Zdecydowanie wykonamy kilka określonych testów podczas weekendu w Malezji i wykonaliśmy też trochę pracy w ostatnich kilku dniach. Czy rozwiąże to nasze problemy w zakresie konkurencyjności, nie jestem w stanie powiedzieć, ponieważ nie wiemy tego jeszcze.
Michael twierdzi, że McLaren nie jest podłamany słabą formą i już wie w jakich obszarach może się poprawić.
Całą nasza energia idzie w zrozumienie obecnego bolidu- powiedział.

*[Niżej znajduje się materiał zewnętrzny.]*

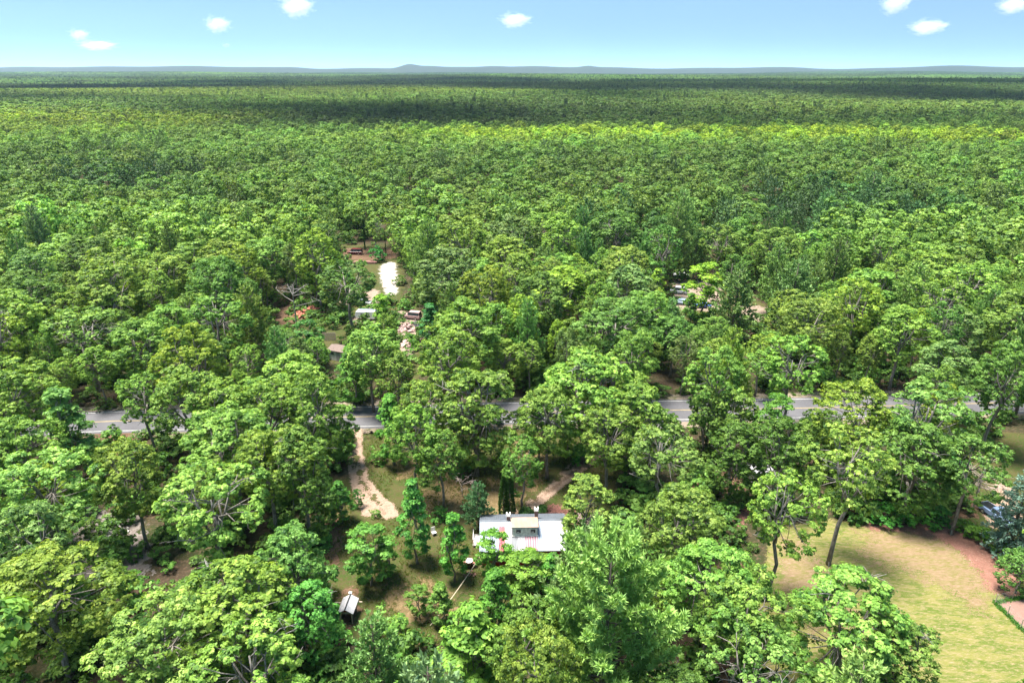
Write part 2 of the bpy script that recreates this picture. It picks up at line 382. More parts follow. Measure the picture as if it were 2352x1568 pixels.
# PART2
# ------------------------------------------------------------------ the ground and everything lying flat on it
def fan_mesh(name, rads, nseg, zf, mat, a0=0.0, a1=2 * math.pi):
    an = np.linspace(a0, a1, nseg); A, Rr = np.meshgrid(an, rads); x = np.sin(A) * Rr; y = np.cos(A) * Rr
    V = np.stack([x, y, zf(x, y)], -1).reshape(-1, 3); n = nseg; i, j = np.meshgrid(np.arange(len(rads) - 1), np.arange(n - 1), indexing='ij')
    i, j = i.ravel(), j.ravel(); Q = np.stack([i * n + j, (i + 1) * n + j, (i + 1) * n + j + 1, i * n + j + 1], 1)
    return npmesh(name, V, Q, mat, smooth=True)
def floor_mat():
    m, t = newmat('forest_floor'); n = N(t); p = n.pos()
    c = n.mix(n.step(n.noise(0.09, 5, .6, p), .42, .6), (0.048, 0.035, 0.022), (0.028, 0.040, 0.012))
    c = n.mix(n.step(n.noise(1.7, 4, .7, p), .5, .7), c, (0.115, 0.075, 0.05))
    n.out(n.bsdf(c, .95, 0, .1, n.bump(n.noise(3, 4, .7, p), .8, .15))); return m
rads = np.concatenate([[0], np.geomspace(20, 34000, 130)])
put(meshobj('ground', fan_mesh('ground', rads, 241, terrain, floor_mat())), kind='structure')

def sheet_mat(name, cols, scale=0.5, fine=4.0, rag=1.2, soft=0.5, rough=.95, bump=.5, streak=None, litter=None):
    """cols: three ground colours; rag: how ragged the outline is, in metres"""
    m, t = newmat(name); n = N(t); p = n.pos(); v = p
    if streak:
        mp = n.n('ShaderNodeMapping'); mp.inputs['Rotation'].default_value = (0, 0, streak[0]); mp.inputs['Scale'].default_value = (1, streak[1], 1)
        t.links.new(p, mp.inputs['Vector']); v = mp.outputs[0]
    c = n.mix(n.step(n.noise(scale, 5, .65, v, dist=.6), .42, .58), cols[0], cols[1])
    c = n.mix(n.step(n.noise(fine, 4, .75, v), .46, .66), c, cols[2])
    if litter: c = n.mix(n.step(n.noise(litter[1], 3, .8, v), .60, .66), c, litter[0])
    b = n.bsdf(c, rough, 0, .15, n.bump(n.noise(fine * 1.7, 4, .75, v), bump, .12))
    ed = n.n('ShaderNodeAttribute', attribute_name='edge').outputs['Fac']
    e = n.math('MULTIPLY_ADD', n.math('SUBTRACT', n.noise(.55, 5, .7, p), .5), rag * 5, ed)
    e = n.math('MULTIPLY_ADD', n.math('SUBTRACT', n.noise(4.5, 2, .7, p), .5), soft * 4, e)
    a = n.step(e, -.05 - soft * .1, .05 + soft * .1)
    tr = n.n('ShaderNodeBsdfTransparent'); mx = n.n('ShaderNodeMixShader'); t.links.new(a, mx.inputs[0])
    t.links.new(tr.outputs[0], mx.inputs[1]); t.links.new(b, mx.inputs[2]); n.out(mx.outputs[0]); return m
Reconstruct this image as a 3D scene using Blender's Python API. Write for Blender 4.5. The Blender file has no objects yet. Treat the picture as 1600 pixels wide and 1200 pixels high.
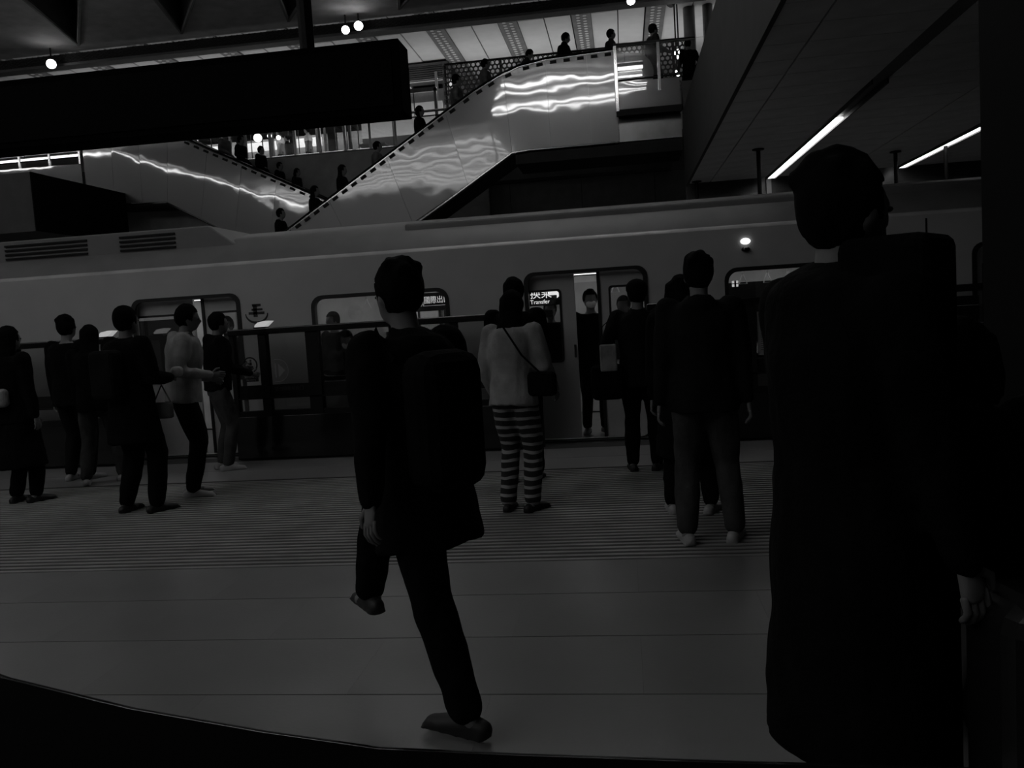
import bpy, bmesh, math, random
from math import sin, cos, pi, radians, sqrt, atan2
from mathutils import Vector, Matrix, noise
from mathutils.geometry import tessellate_polygon
random.seed(7)
scene = bpy.context.scene
col = scene.collection

# ------------------------------------------------------------------ camera, world, exposure
cam = bpy.data.cameras.new('camera'); cam_o = bpy.data.objects.new('camera', cam); col.objects.link(cam_o)
cam.sensor_width = 36.0; cam.lens = 1332.0 / 1600 * 36; cam.clip_start = 0.05; cam.clip_end = 300
f = 1332.0
vy = Vector((975 - 800, 600 - 480, -f)).normalized()
vx = -Vector((-9000 - 800, 600 - 1100, -f)); vx = (vx - vy * vx.dot(vy)).normalized()
vz = vx.cross(vy)
R = Matrix((vx, vy, vz)).to_4x4()
cam_o.matrix_world = Matrix.Translation((0, 0, 1.5)) @ R
scene.camera = cam_o
scene.view_settings.view_transform = 'Standard'; scene.view_settings.look = 'None'
scene.view_settings.gamma = 1.0; scene.view_settings.exposure = 0.0
scene.view_settings.use_curve_mapping = False
w = bpy.data.worlds.new('world'); scene.world = w; w.use_nodes = True
w.node_tree.nodes['Background'].inputs[0].default_value = (1, 1, 1, 1)
w.node_tree.nodes['Background'].inputs[1].default_value = 0.012
def area(name, loc, rot, sx, sy, power):
    l = bpy.data.lights.new(name, 'AREA'); l.shape = 'RECTANGLE'; l.size = sx; l.size_y = sy; l.energy = power
    o = bpy.data.objects.new(name, l); o.location = loc; o.rotation_euler = rot; col.objects.link(o); return o
area('upper_hall_uplight', (-6, 26.5, 7.3), (pi, 0, 0), 24, 2.0, 170)
area('shop_hall_light', (-9, 27.5, 9.0), (0, 0, 0), 16, 1.2, 240)
LAMP = 9.5          # radiance of the hall's linear lamps
ADDED_FILL = 0.8          # radiance of the unseen fill panels added behind the viewer
STRIP = 4.0         # radiance of the low ceiling's strip lights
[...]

Najgorsza rzecz to nie mieć pojęcia, nad którymi obszarami pracować, a mamy dość dobre rozeznanie na temat tego nad czym musimy się skupić. Myślę, że gdyby teraz ponownie odbył się wyścig w Melbourne to spisalibyśmy się lepiej, ponieważ mamy więcej danych. Mam nadzieję, że w Malezji lepiej zrozumiemy bolid.
Mamy kilka nowych części do bolidu, więc powinno to skierować nas w nowym kierunku, jednak nawet jeśli nie, to możemy wyciągnąć więcej, ponieważ będziemy bardziej realistyczni co do tego co możemy osiągnąć i użyjemy danych, które zgromadziliśmy tydzień temu.